In this algorithm, a modified simulated annealing is used in search for feasible designs. The designs are constructed using record-to-record travel (RRT). In RRT every move that gives a new solution that is "not much worse" than the best value found so far (the record) is always accepted. The maximum allowed deviation determines how much worse values than the current record are accepted.
In spite of its simplicity, this algorithm shows to be the fastest algorithm in converging towards the feasible region with respect to other more complex tools present in literature. Moreover, it has demonstrated to correctly work both with continuous and discrete problems, to manage problems with both few and many variables and to handle several types of constraints. For this reason we can say that this algorithm has shown to be really problem independent.
A better description of the algorithm is available in the paper Constraint Satisfaction Problem using Record-to-Record Travel.
Some parameters must be defined:
Number of Iterations a positive integer number between 1 and the maximum number of iterations (i.e. 9999). The number of iterations is directly connected with the time that the algorithm takes to produce a good solution; the greater it is, the better the algorithm performs, because both the robustness and the convergence are improved. The obvious drawback is the greater computational requests.

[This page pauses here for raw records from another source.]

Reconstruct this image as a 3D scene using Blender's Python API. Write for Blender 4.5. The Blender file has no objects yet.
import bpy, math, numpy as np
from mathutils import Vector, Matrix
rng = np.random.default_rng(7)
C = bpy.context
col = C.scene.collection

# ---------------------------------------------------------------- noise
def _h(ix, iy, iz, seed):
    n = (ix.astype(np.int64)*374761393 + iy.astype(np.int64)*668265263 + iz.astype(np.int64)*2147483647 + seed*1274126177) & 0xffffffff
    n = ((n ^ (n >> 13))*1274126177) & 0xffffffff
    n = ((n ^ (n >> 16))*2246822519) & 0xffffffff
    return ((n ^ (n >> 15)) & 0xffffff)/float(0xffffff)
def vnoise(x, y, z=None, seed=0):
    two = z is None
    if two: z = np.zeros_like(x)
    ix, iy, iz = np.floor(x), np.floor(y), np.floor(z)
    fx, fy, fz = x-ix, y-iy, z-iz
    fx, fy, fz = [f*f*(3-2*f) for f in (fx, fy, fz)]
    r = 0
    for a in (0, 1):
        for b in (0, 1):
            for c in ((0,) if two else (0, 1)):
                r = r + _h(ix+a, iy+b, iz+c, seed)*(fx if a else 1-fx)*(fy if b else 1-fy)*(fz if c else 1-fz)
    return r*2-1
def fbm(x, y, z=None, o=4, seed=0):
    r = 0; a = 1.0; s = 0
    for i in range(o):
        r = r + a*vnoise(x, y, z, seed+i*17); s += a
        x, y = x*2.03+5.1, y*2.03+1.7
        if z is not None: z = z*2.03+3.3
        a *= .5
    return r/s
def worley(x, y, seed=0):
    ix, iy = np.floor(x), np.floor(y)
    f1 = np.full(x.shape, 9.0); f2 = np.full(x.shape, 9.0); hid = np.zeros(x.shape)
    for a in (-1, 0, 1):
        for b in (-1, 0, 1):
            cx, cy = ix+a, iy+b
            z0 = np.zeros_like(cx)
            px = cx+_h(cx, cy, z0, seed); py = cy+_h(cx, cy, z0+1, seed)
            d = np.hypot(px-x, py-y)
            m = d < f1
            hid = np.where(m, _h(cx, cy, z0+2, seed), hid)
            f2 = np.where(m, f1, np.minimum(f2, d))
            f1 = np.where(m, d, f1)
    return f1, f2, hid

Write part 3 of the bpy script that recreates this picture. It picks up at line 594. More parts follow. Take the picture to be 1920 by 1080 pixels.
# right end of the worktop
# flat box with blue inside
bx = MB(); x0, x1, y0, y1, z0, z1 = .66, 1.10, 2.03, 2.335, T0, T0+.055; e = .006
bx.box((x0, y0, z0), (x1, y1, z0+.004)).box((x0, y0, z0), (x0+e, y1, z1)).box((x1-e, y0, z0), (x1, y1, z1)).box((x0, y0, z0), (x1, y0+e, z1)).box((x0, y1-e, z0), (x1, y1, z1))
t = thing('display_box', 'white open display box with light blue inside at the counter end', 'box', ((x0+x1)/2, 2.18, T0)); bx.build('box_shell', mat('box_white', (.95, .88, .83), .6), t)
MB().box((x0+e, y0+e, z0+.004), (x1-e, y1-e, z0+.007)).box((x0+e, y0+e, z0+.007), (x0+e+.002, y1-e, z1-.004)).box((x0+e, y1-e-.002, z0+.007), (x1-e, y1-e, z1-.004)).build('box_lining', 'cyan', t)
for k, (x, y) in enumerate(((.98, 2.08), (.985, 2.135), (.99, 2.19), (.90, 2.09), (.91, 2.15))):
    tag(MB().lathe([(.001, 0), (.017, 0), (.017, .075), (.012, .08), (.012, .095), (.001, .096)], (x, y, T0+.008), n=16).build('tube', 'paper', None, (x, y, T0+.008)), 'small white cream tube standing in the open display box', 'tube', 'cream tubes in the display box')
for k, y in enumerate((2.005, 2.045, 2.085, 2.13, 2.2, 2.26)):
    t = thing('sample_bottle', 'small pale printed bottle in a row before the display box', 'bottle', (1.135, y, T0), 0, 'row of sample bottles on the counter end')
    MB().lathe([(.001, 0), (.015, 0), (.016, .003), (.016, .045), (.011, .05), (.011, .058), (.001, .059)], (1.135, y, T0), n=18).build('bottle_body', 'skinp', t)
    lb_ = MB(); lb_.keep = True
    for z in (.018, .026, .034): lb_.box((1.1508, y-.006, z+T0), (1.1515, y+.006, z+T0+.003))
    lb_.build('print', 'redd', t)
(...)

Allowed Deviation a value that determines how much worse values than the current record are accepted. This is the most important parameter for the algorithm. Selecting a small deviation, the algorithm is not able to find a solution. This behavior is quite reasonable since algorithm will not be able to escape from local optimum. So, lower values imply a greater convergence, but the price to pay is a loss in the algorithm's robustness. Alternatively, by choosing a large deviation, a feasible solution is slowly generated. If the deviation is large enough the algorithm is effectively performing a random search over the entire solution space. When the deviation is high, almost all unfavorable perturbations are accepted, and the algorithm does not seem in this case to converge in any sense to a feasible solution. So, higher values imply a greater robustness but so a lot of time is spent before the algorithm converges. Obviously the effectively the maximum value for the allowed deviation is equal to the number of constraints. The job then lies in finding the appropriate values for the deviation parameter mediating between speed and quality of solutions. The exact value will obviously depends on the specific problem under consideration. Several suggestions can be given concerning the selection of the appropriate deviation value: for the constraint satisfaction problems, the deviation parameter should be consider as a percentage of the total number of constraints. Many practical examples showed that a good choice can be between 15% and 20%, this value represents a good compromise between robustness and convergence.
Initial Perturbation this value determines the spread of points distribution in variables space. Higher values increase the algorithm robustness, being possible to explore the space beyond eventual local optima, helping the search for feasible solutions; however when this value is equal to 1 the evolution becomes totally random. On the contrary lower values imply a greater convergence; but when the value is equal to 0 the algorithm again performs bad.
Minimum Perturbation Length this value determines the minimum spread of points distribution in variables space.
Random Generator Seed A positive integer number, used for sequence repeatability. If two Random Sequences are created with the same seed, they will generate and return identical sequences of numbers. If the seed value is 0, the sequence is automatically seeded to a value based on the current time.